==== Material provided ====

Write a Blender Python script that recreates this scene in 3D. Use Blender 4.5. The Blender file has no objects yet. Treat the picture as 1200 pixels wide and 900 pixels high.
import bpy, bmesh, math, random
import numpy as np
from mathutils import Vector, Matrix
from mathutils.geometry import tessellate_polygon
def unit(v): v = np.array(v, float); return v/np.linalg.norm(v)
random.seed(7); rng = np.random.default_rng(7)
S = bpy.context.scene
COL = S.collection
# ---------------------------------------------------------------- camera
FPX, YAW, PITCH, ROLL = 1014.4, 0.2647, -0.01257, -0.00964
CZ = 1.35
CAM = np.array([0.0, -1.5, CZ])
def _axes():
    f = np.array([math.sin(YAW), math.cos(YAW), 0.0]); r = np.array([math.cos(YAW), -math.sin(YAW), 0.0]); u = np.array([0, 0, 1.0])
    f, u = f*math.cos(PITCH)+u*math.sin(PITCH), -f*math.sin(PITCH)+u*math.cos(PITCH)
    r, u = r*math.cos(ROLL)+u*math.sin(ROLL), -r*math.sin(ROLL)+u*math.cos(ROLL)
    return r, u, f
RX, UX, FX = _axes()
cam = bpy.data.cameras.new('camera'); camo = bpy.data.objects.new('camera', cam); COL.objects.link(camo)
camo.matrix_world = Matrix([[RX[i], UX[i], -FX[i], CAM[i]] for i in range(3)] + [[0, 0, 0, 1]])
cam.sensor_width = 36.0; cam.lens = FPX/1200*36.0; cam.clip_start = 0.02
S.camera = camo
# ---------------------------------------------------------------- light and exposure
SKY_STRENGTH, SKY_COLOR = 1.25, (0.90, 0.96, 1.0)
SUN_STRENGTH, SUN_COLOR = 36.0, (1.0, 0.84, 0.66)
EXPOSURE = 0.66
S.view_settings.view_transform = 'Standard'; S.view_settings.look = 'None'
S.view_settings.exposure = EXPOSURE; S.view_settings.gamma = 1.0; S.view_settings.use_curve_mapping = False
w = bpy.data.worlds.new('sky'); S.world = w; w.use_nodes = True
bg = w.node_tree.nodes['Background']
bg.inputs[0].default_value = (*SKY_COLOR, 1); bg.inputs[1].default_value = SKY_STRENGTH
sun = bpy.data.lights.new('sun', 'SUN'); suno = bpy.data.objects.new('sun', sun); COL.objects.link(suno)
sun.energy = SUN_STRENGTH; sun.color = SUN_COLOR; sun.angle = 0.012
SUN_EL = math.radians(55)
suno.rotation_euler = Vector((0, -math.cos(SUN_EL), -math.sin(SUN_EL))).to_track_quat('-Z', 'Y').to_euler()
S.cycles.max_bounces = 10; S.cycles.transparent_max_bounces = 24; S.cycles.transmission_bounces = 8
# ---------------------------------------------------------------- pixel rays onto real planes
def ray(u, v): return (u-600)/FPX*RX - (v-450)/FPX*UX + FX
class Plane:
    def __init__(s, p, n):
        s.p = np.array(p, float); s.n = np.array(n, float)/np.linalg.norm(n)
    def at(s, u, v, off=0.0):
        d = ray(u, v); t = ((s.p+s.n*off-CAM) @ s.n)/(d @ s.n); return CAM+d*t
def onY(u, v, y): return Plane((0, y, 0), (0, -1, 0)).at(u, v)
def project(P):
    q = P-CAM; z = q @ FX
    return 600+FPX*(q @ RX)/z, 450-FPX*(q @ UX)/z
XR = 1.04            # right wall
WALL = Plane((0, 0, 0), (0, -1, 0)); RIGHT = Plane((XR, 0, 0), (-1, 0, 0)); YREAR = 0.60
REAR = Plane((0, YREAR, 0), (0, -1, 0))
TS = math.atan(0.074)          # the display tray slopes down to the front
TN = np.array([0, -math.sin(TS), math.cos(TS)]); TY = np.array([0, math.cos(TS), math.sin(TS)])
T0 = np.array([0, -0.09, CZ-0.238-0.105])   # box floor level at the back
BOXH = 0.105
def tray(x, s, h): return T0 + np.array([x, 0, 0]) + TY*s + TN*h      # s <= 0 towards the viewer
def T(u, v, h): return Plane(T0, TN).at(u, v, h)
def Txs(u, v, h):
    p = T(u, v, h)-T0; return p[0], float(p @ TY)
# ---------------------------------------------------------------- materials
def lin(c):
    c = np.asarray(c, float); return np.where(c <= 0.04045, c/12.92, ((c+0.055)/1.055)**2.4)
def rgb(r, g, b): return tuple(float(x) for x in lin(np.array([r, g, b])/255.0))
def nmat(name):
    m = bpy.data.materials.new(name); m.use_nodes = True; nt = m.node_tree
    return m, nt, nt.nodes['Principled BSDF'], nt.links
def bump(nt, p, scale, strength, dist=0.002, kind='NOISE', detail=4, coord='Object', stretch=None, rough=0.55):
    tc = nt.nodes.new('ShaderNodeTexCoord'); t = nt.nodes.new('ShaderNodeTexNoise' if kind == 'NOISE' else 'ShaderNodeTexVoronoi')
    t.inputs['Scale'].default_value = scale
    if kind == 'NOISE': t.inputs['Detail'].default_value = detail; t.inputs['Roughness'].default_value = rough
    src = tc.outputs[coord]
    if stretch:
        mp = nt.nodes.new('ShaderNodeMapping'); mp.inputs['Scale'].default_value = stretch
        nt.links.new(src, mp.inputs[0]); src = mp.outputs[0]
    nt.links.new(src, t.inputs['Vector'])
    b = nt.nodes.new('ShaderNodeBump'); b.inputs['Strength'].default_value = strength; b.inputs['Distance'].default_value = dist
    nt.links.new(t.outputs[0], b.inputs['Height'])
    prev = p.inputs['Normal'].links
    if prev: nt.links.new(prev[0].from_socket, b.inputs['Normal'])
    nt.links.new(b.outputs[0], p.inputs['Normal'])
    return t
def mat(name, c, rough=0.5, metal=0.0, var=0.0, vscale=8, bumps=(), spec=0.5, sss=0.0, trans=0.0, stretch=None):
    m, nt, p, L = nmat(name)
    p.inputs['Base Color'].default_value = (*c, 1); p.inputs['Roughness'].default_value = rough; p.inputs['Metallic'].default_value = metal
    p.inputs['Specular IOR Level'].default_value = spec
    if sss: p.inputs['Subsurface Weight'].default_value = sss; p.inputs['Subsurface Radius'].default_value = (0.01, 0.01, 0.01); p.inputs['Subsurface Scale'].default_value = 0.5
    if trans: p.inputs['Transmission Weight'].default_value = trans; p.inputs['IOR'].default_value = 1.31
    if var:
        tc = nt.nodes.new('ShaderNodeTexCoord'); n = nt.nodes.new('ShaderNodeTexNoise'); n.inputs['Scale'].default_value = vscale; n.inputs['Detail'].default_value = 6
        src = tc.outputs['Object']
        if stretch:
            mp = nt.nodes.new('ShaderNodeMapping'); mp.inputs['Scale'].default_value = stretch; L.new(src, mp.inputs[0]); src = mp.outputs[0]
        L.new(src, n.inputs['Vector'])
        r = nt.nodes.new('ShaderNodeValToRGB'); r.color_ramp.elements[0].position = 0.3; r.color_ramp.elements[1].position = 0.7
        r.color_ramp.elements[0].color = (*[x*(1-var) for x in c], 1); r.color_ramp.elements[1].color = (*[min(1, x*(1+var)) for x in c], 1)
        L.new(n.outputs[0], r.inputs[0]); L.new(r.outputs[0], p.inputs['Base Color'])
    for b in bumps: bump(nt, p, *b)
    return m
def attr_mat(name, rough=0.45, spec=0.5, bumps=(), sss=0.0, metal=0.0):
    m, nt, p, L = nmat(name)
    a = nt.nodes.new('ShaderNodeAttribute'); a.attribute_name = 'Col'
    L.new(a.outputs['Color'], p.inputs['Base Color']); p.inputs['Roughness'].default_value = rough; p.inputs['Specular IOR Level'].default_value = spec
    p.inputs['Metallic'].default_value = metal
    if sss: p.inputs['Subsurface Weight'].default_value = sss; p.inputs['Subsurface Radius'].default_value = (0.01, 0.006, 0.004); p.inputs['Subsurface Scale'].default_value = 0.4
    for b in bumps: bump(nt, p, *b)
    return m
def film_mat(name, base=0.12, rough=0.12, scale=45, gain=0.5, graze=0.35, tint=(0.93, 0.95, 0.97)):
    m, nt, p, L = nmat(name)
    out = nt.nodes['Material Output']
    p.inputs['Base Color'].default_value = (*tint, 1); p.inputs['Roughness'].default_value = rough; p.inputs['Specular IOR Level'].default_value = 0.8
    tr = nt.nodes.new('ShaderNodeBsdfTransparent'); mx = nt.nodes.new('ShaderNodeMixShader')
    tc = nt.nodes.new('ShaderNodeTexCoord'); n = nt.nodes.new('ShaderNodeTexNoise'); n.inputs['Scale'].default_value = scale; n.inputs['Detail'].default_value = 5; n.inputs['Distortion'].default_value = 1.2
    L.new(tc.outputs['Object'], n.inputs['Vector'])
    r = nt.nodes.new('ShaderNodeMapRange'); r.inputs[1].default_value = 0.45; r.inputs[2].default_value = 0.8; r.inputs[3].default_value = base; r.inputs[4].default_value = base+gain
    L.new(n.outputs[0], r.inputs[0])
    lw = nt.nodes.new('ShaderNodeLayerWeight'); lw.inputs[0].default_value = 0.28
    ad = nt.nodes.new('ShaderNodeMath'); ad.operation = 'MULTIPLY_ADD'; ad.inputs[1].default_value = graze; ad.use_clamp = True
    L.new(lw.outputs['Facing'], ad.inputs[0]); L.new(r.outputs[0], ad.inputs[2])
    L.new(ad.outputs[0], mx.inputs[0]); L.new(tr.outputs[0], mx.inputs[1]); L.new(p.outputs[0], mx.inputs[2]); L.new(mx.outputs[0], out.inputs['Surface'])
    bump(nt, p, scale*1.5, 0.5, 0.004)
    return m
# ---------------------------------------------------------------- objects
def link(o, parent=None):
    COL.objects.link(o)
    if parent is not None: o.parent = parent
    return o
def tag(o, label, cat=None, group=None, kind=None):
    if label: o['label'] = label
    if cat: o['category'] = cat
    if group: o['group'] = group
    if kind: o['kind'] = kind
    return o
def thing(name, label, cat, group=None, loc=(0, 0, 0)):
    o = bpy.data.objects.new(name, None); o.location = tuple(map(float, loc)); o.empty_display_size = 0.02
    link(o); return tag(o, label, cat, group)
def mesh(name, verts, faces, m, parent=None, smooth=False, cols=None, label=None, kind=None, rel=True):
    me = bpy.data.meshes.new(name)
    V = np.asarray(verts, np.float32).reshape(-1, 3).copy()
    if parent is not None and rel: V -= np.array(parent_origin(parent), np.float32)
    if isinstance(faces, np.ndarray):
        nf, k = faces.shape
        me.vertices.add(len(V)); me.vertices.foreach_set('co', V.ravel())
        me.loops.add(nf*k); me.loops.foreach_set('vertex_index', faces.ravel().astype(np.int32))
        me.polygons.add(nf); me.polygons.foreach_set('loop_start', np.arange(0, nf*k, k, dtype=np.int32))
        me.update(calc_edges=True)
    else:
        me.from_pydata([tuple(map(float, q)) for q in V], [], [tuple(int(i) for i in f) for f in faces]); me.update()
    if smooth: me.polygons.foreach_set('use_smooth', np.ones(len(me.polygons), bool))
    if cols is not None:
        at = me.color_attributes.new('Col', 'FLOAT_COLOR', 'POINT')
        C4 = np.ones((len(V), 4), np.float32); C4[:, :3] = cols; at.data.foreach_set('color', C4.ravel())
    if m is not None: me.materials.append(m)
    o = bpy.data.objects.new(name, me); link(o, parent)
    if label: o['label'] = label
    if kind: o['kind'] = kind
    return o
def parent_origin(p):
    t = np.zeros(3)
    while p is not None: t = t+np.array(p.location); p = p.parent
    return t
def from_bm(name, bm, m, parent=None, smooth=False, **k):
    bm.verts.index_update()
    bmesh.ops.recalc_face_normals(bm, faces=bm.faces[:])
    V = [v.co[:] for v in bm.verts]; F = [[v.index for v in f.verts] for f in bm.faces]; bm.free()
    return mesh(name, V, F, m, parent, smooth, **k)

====

Written request:
Copy each line of the listing that holds the word "scene".

Correct response:
Write a Blender Python script that recreates this scene in 3D. Use Blender 4.5. The Blender file has no objects yet. Treat the picture as 1200 pixels wide and 900 pixels high.
S = bpy.context.scene